The latest setback in a lifetime full of them was last year’s Hurricane Harvey, which Maxo describes as “some World War III type shit.” When it hit, he was at the Mayweather-McGregor fight in Nevada, leaving him helpless to attend to family. “Houston was looking like a third world country,” he says. “My mama worked her whole life to get back to the suburbs just to lose everything to a flood. But she bounced back. I already got her a house. That’s where all my bread going right now: to make sure they good. That’s one thing about me, bro, I look out for mines.”

Being loyal is the highest possible honor in Maxo Kream’s world, whether it be loyalty to family, to crew, or to region, and that system is applied throughout his music. He vows to be loyal to who he is, too, even when that means sharing the darkest and most violent aspects of his past.

Pitchfork: Why is the authenticity of your raps so important to you?

Maxo Kream: Why wouldn’t it be? Nothing I did was fake.

When you listen to some of these other trap rappers, do you believe them?

Fuck no, I’ll rob they ass!

Do you get annoyed when pretenders blow up and find success?

Nah, ’cause I don’t knock another nigga hustle, bro. You don’t know what his situation is, so he probably do gotta be fugazi just to get on. You can be a fake-ass nigga. I don’t hate any young black man getting money. It’s art. That’s how I look at it. But don’t try to act like something you ain’t and then come my way, ’cause I’ll check you. Like, I know you a bitch. But it’s cool, man, be the best bitch you can be. With ya bitch-ass.

So you understand the need to fake for the cameras, but for you it’s all about just making sure your story gets told in the right way?

Exactly. I can’t go like that. I’m 27, so I’m in the middle of the old niggas and the young niggas. I feel like you not an old nigga til you 30, and when I’m 30 I’m gon’ be like Future. And when I get older than that I’m going to be like P. Diddy or Birdman. Those some old young niggas. I’m gon’ be cool. I moved from the hood to the suburbs, so I was hitting licks and I learned some of the etiquette out there. Don’t nobody wanna be around nobody that’s always robbin’ them. I’m a boss, and you can’t be around other bosses if you a petty ass nigga. That shit comes back on your name. So now I’m just rapping about my past. I just wanna coach a high school and be boring.

How would you describe your music to someone if you we’re trying to sell it to them?

Real storytelling.

Stereogum called you a “great rap storyteller” in their Punken review, and you corrected them in a tweet, calling yourself the “greatest” rap storyteller. What makes that true?
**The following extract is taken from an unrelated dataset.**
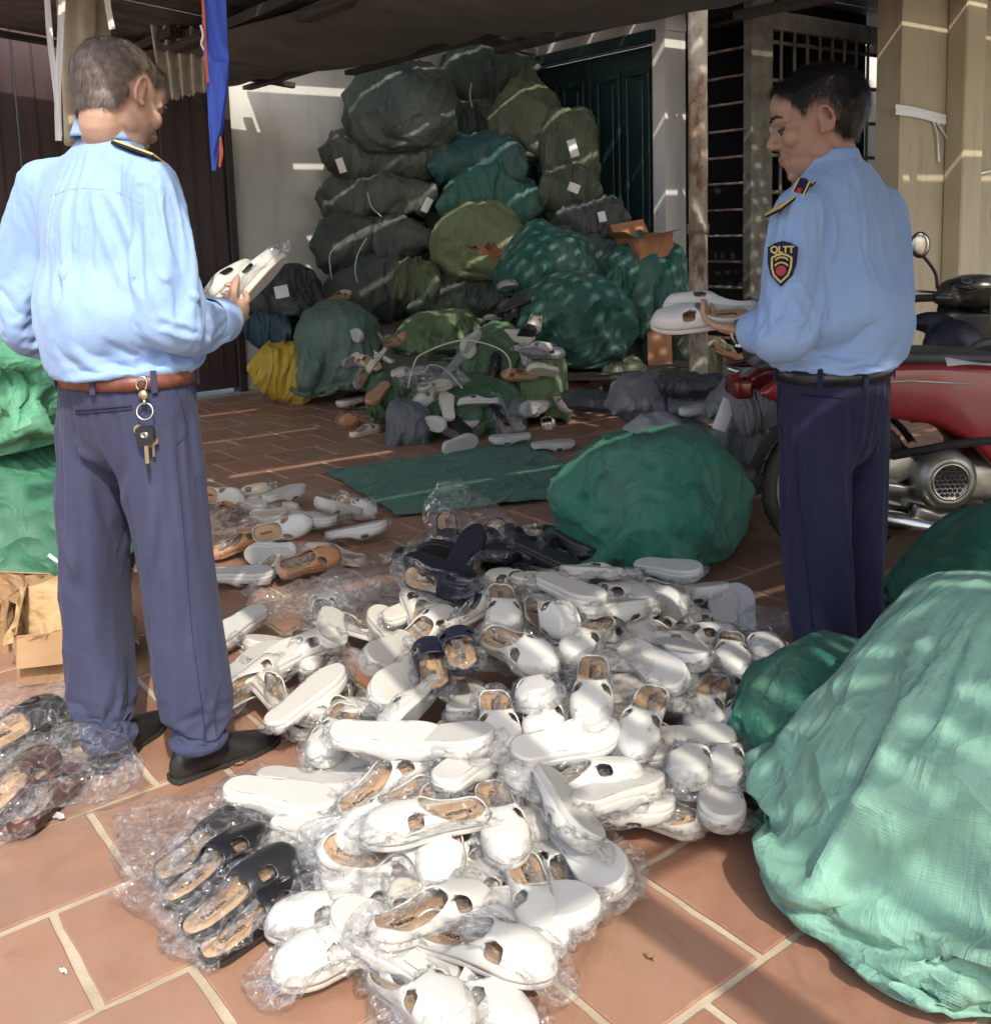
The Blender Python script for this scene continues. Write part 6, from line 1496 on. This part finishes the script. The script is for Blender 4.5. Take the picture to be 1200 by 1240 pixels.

Man, shit. I ain’t going to say I’m the greatest. I’m amongst the greatest. I was cappin’ on Twitter. There’s a lot I look up to. I’m gon’ be the greatest but I gotta put in the work. I’ma be humble now for Pitchfork, keep it 1,000. But as of right now, in this generation, ain’t nobody fucking with me, bro. Not yet the greatest of all time. But right now, I’m Kobe or LeBron.

What do you want your rap legacy to be?

I want them to say I made real genuine music in an era where niggas thinking music fell off and it’s a lot of mumble rap and shit—not to knock mumble rap, ’cause I’m all for these young niggas doing what the fuck they wanna do. Fuck these old niggas. Even when I’m an old nigga I’m gon’ be like, “Fuck these old niggas.” Let these young niggas do them. When we was 17 we was doing us. So let them do them, you feel me? You can be successful by being you too. You don’t gotta hate. Bridge the gap.

But most importantly: I need money. Fuck all the other shit.